begin

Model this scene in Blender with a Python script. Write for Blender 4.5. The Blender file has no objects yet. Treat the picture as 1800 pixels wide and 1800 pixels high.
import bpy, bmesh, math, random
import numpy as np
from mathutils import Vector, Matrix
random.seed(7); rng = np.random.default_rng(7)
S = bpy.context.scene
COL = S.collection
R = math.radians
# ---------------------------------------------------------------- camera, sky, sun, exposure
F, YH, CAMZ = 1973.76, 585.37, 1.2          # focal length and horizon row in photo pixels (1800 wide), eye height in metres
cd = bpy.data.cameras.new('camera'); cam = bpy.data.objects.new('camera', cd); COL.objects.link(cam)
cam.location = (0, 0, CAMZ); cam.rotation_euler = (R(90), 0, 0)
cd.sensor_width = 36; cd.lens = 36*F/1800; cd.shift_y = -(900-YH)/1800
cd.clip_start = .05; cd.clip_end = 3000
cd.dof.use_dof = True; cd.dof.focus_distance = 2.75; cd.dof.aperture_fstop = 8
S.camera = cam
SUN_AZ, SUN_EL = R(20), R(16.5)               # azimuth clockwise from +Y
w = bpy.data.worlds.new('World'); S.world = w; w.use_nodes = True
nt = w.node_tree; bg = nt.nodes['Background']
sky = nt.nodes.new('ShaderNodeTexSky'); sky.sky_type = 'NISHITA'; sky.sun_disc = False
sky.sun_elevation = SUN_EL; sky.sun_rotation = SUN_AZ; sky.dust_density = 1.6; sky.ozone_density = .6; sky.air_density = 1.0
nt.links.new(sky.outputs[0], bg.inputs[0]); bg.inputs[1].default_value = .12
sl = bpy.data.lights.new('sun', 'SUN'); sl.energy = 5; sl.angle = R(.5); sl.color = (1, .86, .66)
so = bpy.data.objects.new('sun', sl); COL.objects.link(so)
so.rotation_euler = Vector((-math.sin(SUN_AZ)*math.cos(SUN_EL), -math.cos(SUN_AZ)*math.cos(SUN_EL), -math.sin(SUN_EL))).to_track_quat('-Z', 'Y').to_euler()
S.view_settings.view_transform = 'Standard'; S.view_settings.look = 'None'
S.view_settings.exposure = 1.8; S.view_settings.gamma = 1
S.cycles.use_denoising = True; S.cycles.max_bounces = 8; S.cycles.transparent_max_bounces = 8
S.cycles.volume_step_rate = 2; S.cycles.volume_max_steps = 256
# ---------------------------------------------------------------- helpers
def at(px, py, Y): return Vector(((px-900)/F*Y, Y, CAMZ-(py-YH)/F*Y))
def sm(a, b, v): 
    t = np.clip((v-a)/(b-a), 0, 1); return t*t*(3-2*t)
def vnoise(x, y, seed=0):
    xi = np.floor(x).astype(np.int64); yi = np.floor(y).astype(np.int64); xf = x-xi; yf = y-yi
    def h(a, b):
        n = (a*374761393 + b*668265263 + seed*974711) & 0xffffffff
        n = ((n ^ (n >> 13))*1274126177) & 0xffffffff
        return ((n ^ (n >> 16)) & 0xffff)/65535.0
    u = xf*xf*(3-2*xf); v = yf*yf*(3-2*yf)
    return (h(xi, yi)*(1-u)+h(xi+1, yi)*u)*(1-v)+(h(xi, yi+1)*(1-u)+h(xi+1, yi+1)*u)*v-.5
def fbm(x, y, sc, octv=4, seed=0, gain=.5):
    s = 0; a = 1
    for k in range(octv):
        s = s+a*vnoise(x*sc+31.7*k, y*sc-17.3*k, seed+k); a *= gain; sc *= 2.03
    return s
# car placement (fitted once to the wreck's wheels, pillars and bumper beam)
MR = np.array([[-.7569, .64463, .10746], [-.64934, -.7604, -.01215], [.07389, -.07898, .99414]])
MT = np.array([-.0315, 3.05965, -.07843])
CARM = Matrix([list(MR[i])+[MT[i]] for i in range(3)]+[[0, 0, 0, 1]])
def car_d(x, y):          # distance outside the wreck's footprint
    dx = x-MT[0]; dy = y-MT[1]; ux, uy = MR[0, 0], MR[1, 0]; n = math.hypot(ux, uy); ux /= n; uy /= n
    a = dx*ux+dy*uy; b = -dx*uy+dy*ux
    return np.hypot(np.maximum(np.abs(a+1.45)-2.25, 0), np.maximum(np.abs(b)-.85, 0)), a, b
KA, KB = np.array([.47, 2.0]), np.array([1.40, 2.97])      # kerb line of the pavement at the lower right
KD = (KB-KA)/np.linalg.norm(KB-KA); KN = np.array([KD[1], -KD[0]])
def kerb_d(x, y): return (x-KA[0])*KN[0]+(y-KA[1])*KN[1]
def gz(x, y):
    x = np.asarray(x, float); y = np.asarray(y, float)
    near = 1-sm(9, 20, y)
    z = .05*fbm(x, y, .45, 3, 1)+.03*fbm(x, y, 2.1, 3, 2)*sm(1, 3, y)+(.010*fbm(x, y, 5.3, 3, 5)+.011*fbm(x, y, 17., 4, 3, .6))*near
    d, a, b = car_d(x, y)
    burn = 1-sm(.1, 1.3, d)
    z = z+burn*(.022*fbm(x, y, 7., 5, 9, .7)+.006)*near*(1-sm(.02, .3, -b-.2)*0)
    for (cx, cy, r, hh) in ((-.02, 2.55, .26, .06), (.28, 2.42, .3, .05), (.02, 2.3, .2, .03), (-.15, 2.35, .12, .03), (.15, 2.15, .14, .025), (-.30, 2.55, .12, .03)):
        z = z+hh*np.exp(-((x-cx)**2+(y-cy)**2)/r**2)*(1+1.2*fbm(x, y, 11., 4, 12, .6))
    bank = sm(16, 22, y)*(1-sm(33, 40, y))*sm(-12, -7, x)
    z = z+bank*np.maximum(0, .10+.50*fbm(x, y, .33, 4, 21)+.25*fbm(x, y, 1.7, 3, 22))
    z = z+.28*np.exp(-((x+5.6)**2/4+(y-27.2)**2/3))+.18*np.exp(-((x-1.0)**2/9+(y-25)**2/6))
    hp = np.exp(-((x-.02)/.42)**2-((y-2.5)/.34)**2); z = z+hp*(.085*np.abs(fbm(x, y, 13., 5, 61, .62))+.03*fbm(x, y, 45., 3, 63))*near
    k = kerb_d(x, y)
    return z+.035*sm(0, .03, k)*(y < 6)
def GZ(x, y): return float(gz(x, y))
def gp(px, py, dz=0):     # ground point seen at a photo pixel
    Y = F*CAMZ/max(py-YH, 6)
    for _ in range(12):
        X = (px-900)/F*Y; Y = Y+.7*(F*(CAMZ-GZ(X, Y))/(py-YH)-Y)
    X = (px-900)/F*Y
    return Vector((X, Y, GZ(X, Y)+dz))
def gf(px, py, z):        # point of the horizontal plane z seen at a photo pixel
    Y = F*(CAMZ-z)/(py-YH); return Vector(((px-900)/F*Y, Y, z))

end

DIRECTIONS FOR THIS TASK:
Emit the full listing verbatim.

SOLUTION FOR THIS EXERCISE:
Model this scene in Blender with a Python script. Write for Blender 4.5. The Blender file has no objects yet. Treat the picture as 1800 pixels wide and 1800 pixels high.
import bpy, bmesh, math, random
import numpy as np
from mathutils import Vector, Matrix
random.seed(7); rng = np.random.default_rng(7)
S = bpy.context.scene
COL = S.collection
R = math.radians
# ---------------------------------------------------------------- camera, sky, sun, exposure
F, YH, CAMZ = 1973.76, 585.37, 1.2          # focal length and horizon row in photo pixels (1800 wide), eye height in metres
cd = bpy.data.cameras.new('camera'); cam = bpy.data.objects.new('camera', cd); COL.objects.link(cam)
cam.location = (0, 0, CAMZ); cam.rotation_euler = (R(90), 0, 0)
cd.sensor_width = 36; cd.lens = 36*F/1800; cd.shift_y = -(900-YH)/1800
cd.clip_start = .05; cd.clip_end = 3000
cd.dof.use_dof = True; cd.dof.focus_distance = 2.75; cd.dof.aperture_fstop = 8
S.camera = cam
SUN_AZ, SUN_EL = R(20), R(16.5)               # azimuth clockwise from +Y
w = bpy.data.worlds.new('World'); S.world = w; w.use_nodes = True
nt = w.node_tree; bg = nt.nodes['Background']
sky = nt.nodes.new('ShaderNodeTexSky'); sky.sky_type = 'NISHITA'; sky.sun_disc = False
sky.sun_elevation = SUN_EL; sky.sun_rotation = SUN_AZ; sky.dust_density = 1.6; sky.ozone_density = .6; sky.air_density = 1.0
nt.links.new(sky.outputs[0], bg.inputs[0]); bg.inputs[1].default_value = .12
sl = bpy.data.lights.new('sun', 'SUN'); sl.energy = 5; sl.angle = R(.5); sl.color = (1, .86, .66)
so = bpy.data.objects.new('sun', sl); COL.objects.link(so)
so.rotation_euler = Vector((-math.sin(SUN_AZ)*math.cos(SUN_EL), -math.cos(SUN_AZ)*math.cos(SUN_EL), -math.sin(SUN_EL))).to_track_quat('-Z', 'Y').to_euler()
S.view_settings.view_transform = 'Standard'; S.view_settings.look = 'None'
S.view_settings.exposure = 1.8; S.view_settings.gamma = 1
S.cycles.use_denoising = True; S.cycles.max_bounces = 8; S.cycles.transparent_max_bounces = 8
S.cycles.volume_step_rate = 2; S.cycles.volume_max_steps = 256
# ---------------------------------------------------------------- helpers
def at(px, py, Y): return Vector(((px-900)/F*Y, Y, CAMZ-(py-YH)/F*Y))
def sm(a, b, v): 
    t = np.clip((v-a)/(b-a), 0, 1); return t*t*(3-2*t)
def vnoise(x, y, seed=0):
    xi = np.floor(x).astype(np.int64); yi = np.floor(y).astype(np.int64); xf = x-xi; yf = y-yi
    def h(a, b):
        n = (a*374761393 + b*668265263 + seed*974711) & 0xffffffff
        n = ((n ^ (n >> 13))*1274126177) & 0xffffffff
        return ((n ^ (n >> 16)) & 0xffff)/65535.0
    u = xf*xf*(3-2*xf); v = yf*yf*(3-2*yf)
    return (h(xi, yi)*(1-u)+h(xi+1, yi)*u)*(1-v)+(h(xi, yi+1)*(1-u)+h(xi+1, yi+1)*u)*v-.5
def fbm(x, y, sc, octv=4, seed=0, gain=.5):
    s = 0; a = 1
    for k in range(octv):
        s = s+a*vnoise(x*sc+31.7*k, y*sc-17.3*k, seed+k); a *= gain; sc *= 2.03
    return s
# car placement (fitted once to the wreck's wheels, pillars and bumper beam)
MR = np.array([[-.7569, .64463, .10746], [-.64934, -.7604, -.01215], [.07389, -.07898, .99414]])
MT = np.array([-.0315, 3.05965, -.07843])
CARM = Matrix([list(MR[i])+[MT[i]] for i in range(3)]+[[0, 0, 0, 1]])
def car_d(x, y):          # distance outside the wreck's footprint
    dx = x-MT[0]; dy = y-MT[1]; ux, uy = MR[0, 0], MR[1, 0]; n = math.hypot(ux, uy); ux /= n; uy /= n
    a = dx*ux+dy*uy; b = -dx*uy+dy*ux
    return np.hypot(np.maximum(np.abs(a+1.45)-2.25, 0), np.maximum(np.abs(b)-.85, 0)), a, b
KA, KB = np.array([.47, 2.0]), np.array([1.40, 2.97])      # kerb line of the pavement at the lower right
KD = (KB-KA)/np.linalg.norm(KB-KA); KN = np.array([KD[1], -KD[0]])
def kerb_d(x, y): return (x-KA[0])*KN[0]+(y-KA[1])*KN[1]
def gz(x, y):
    x = np.asarray(x, float); y = np.asarray(y, float)
    near = 1-sm(9, 20, y)
    z = .05*fbm(x, y, .45, 3, 1)+.03*fbm(x, y, 2.1, 3, 2)*sm(1, 3, y)+(.010*fbm(x, y, 5.3, 3, 5)+.011*fbm(x, y, 17., 4, 3, .6))*near
    d, a, b = car_d(x, y)
    burn = 1-sm(.1, 1.3, d)
    z = z+burn*(.022*fbm(x, y, 7., 5, 9, .7)+.006)*near*(1-sm(.02, .3, -b-.2)*0)
    for (cx, cy, r, hh) in ((-.02, 2.55, .26, .06), (.28, 2.42, .3, .05), (.02, 2.3, .2, .03), (-.15, 2.35, .12, .03), (.15, 2.15, .14, .025), (-.30, 2.55, .12, .03)):
        z = z+hh*np.exp(-((x-cx)**2+(y-cy)**2)/r**2)*(1+1.2*fbm(x, y, 11., 4, 12, .6))
    bank = sm(16, 22, y)*(1-sm(33, 40, y))*sm(-12, -7, x)
    z = z+bank*np.maximum(0, .10+.50*fbm(x, y, .33, 4, 21)+.25*fbm(x, y, 1.7, 3, 22))
    z = z+.28*np.exp(-((x+5.6)**2/4+(y-27.2)**2/3))+.18*np.exp(-((x-1.0)**2/9+(y-25)**2/6))
    hp = np.exp(-((x-.02)/.42)**2-((y-2.5)/.34)**2); z = z+hp*(.085*np.abs(fbm(x, y, 13., 5, 61, .62))+.03*fbm(x, y, 45., 3, 63))*near
    k = kerb_d(x, y)
    return z+.035*sm(0, .03, k)*(y < 6)
def GZ(x, y): return float(gz(x, y))
def gp(px, py, dz=0):     # ground point seen at a photo pixel
    Y = F*CAMZ/max(py-YH, 6)
    for _ in range(12):
        X = (px-900)/F*Y; Y = Y+.7*(F*(CAMZ-GZ(X, Y))/(py-YH)-Y)
    X = (px-900)/F*Y
    return Vector((X, Y, GZ(X, Y)+dz))
def gf(px, py, z):        # point of the horizontal plane z seen at a photo pixel
    Y = F*(CAMZ-z)/(py-YH); return Vector(((px-900)/F*Y, Y, z))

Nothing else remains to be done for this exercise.